>> BEGIN Source data

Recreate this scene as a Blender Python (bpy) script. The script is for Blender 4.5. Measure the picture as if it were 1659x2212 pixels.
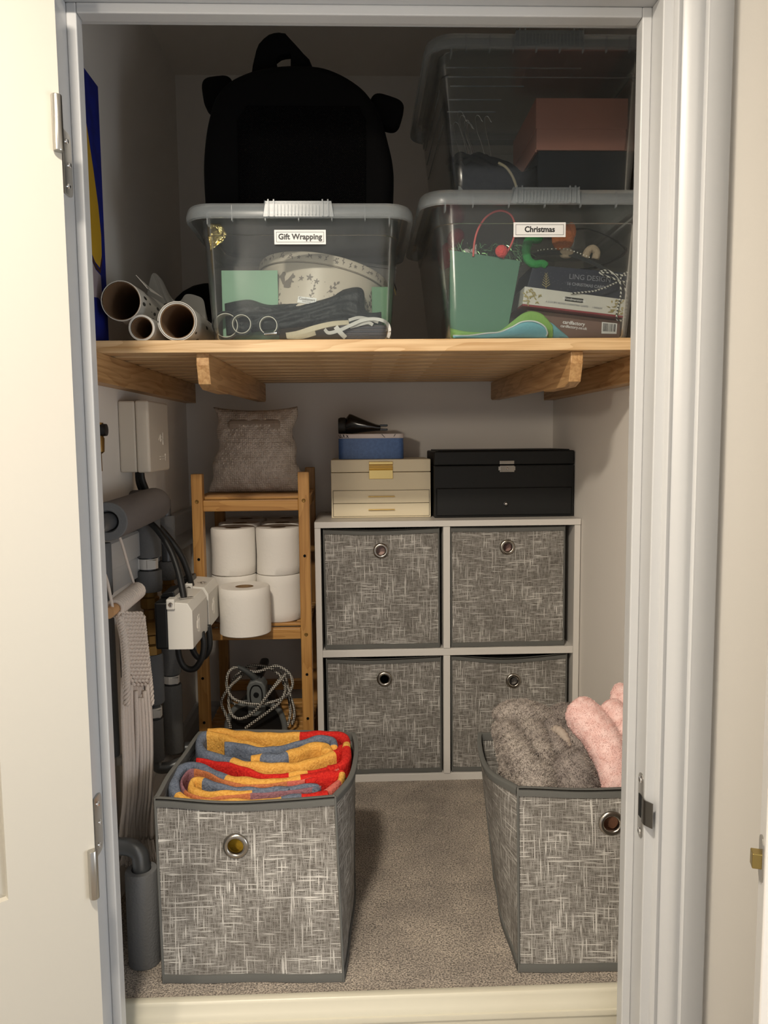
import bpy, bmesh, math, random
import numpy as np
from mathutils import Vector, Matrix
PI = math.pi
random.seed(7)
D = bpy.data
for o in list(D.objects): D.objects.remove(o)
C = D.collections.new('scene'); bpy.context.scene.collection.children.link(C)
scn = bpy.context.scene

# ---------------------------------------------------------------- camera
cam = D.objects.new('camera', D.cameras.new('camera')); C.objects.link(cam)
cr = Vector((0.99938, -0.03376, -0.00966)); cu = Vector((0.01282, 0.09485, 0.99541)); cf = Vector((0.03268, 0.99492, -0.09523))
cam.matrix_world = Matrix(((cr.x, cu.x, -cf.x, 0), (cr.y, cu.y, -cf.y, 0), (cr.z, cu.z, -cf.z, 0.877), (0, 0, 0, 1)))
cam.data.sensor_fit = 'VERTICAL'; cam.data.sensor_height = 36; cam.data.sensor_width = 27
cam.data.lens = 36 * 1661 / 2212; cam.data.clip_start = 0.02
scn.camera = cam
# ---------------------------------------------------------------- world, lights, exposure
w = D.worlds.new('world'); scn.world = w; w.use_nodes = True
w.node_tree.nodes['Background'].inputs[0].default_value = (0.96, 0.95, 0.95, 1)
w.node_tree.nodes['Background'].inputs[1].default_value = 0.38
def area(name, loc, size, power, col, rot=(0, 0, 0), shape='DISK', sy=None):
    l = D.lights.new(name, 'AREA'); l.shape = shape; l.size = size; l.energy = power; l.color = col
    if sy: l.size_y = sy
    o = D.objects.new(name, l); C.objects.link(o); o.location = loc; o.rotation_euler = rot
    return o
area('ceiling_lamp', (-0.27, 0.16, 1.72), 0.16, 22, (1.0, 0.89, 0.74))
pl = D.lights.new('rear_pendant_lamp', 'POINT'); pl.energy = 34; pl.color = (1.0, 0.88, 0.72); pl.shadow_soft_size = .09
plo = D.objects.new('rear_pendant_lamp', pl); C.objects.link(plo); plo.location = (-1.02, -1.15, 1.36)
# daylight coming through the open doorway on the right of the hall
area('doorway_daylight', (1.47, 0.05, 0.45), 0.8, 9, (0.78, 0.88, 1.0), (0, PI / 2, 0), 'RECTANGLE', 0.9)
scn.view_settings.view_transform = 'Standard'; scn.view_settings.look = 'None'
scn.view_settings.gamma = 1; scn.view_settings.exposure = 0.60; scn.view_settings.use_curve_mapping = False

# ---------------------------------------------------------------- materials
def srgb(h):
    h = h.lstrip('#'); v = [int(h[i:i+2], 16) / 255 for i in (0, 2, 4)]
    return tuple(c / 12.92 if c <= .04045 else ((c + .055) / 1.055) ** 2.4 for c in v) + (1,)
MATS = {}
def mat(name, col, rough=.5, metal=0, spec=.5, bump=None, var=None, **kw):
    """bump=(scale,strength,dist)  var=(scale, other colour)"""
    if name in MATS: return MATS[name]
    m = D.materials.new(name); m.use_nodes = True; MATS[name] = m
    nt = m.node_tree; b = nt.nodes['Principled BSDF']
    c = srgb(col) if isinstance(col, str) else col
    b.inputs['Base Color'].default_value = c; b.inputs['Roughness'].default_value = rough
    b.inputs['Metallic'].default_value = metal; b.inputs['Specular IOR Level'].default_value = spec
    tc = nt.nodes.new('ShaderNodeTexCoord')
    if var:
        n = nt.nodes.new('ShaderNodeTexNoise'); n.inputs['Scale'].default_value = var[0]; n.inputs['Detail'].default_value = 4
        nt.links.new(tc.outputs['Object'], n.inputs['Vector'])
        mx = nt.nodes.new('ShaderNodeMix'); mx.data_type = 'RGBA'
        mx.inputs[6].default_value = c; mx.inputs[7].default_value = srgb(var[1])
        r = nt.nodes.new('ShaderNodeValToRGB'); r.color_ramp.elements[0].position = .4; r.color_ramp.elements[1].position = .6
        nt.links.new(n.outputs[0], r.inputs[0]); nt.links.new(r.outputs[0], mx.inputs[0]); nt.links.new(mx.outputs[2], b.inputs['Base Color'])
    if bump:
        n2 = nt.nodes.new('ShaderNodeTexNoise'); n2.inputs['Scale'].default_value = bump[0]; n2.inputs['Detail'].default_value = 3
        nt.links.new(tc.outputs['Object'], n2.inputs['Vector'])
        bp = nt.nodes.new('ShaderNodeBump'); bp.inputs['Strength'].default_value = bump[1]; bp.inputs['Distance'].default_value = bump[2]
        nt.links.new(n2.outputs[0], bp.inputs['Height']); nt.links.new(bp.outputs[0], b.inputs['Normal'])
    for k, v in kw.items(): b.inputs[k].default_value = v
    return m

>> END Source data

[Task instructions] Restate, line by line and word for word, everything from the top of the material through the line that contains "scn = bpy.context.scene". Leave pictures out.

[Reply to the exercise]
Recreate this scene as a Blender Python (bpy) script. The script is for Blender 4.5. Measure the picture as if it were 1659x2212 pixels.
import bpy, bmesh, math, random
import numpy as np
from mathutils import Vector, Matrix
PI = math.pi
random.seed(7)
D = bpy.data
for o in list(D.objects): D.objects.remove(o)
C = D.collections.new('scene'); bpy.context.scene.collection.children.link(C)
scn = bpy.context.scene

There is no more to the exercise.